— begin Entries shown —

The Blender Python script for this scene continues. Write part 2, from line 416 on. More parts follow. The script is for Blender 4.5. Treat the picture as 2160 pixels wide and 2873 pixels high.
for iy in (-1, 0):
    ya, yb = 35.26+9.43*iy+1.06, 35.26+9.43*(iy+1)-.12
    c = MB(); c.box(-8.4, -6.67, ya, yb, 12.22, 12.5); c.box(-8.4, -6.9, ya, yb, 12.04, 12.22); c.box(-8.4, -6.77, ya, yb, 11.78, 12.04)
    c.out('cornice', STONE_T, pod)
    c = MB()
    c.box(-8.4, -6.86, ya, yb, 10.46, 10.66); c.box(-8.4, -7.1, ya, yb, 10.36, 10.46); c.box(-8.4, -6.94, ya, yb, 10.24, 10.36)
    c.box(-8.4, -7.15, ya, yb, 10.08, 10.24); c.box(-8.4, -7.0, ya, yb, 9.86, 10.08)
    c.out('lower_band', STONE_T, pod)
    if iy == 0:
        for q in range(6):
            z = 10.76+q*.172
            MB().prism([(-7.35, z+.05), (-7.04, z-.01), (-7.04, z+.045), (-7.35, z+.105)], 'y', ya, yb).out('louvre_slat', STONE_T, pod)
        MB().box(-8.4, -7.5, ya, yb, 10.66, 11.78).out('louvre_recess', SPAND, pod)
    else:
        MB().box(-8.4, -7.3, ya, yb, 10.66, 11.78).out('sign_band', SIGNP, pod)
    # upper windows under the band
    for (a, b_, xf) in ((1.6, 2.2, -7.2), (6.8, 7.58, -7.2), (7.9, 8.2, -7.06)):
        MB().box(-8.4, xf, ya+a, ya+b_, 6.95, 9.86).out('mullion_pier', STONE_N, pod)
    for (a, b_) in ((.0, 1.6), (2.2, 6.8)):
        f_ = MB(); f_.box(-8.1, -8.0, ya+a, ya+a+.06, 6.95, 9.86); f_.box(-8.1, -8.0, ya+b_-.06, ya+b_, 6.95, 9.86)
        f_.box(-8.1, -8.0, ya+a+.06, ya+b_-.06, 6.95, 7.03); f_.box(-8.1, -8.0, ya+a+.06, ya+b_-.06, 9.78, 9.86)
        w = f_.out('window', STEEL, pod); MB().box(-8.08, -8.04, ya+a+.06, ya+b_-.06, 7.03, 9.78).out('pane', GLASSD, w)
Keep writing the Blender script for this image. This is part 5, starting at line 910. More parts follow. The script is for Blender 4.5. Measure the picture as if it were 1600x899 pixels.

— end Entries shown —

**Job**
All of the entries must be written out exactly as they stand.

**Answer for this exercise**
The Blender Python script for this scene continues. Write part 2, from line 416 on. More parts follow. The script is for Blender 4.5. Treat the picture as 2160 pixels wide and 2873 pixels high.
for iy in (-1, 0):
    ya, yb = 35.26+9.43*iy+1.06, 35.26+9.43*(iy+1)-.12
    c = MB(); c.box(-8.4, -6.67, ya, yb, 12.22, 12.5); c.box(-8.4, -6.9, ya, yb, 12.04, 12.22); c.box(-8.4, -6.77, ya, yb, 11.78, 12.04)
    c.out('cornice', STONE_T, pod)
    c = MB()
    c.box(-8.4, -6.86, ya, yb, 10.46, 10.66); c.box(-8.4, -7.1, ya, yb, 10.36, 10.46); c.box(-8.4, -6.94, ya, yb, 10.24, 10.36)
    c.box(-8.4, -7.15, ya, yb, 10.08, 10.24); c.box(-8.4, -7.0, ya, yb, 9.86, 10.08)
    c.out('lower_band', STONE_T, pod)
    if iy == 0:
        for q in range(6):
            z = 10.76+q*.172
            MB().prism([(-7.35, z+.05), (-7.04, z-.01), (-7.04, z+.045), (-7.35, z+.105)], 'y', ya, yb).out('louvre_slat', STONE_T, pod)
        MB().box(-8.4, -7.5, ya, yb, 10.66, 11.78).out('louvre_recess', SPAND, pod)
    else:
        MB().box(-8.4, -7.3, ya, yb, 10.66, 11.78).out('sign_band', SIGNP, pod)
    # upper windows under the band
    for (a, b_, xf) in ((1.6, 2.2, -7.2), (6.8, 7.58, -7.2), (7.9, 8.2, -7.06)):
        MB().box(-8.4, xf, ya+a, ya+b_, 6.95, 9.86).out('mullion_pier', STONE_N, pod)
    for (a, b_) in ((.0, 1.6), (2.2, 6.8)):
        f_ = MB(); f_.box(-8.1, -8.0, ya+a, ya+a+.06, 6.95, 9.86); f_.box(-8.1, -8.0, ya+b_-.06, ya+b_, 6.95, 9.86)
        f_.box(-8.1, -8.0, ya+a+.06, ya+b_-.06, 6.95, 7.03); f_.box(-8.1, -8.0, ya+a+.06, ya+b_-.06, 9.78, 9.86)
        w = f_.out('window', STEEL, pod); MB().box(-8.08, -8.04, ya+a+.06, ya+b_-.06, 7.03, 9.78).out('pane', GLASSD, w)
Keep writing the Blender script for this image. This is part 5, starting at line 910. More parts follow. The script is for Blender 4.5. Measure the picture as if it were 1600x899 pixels.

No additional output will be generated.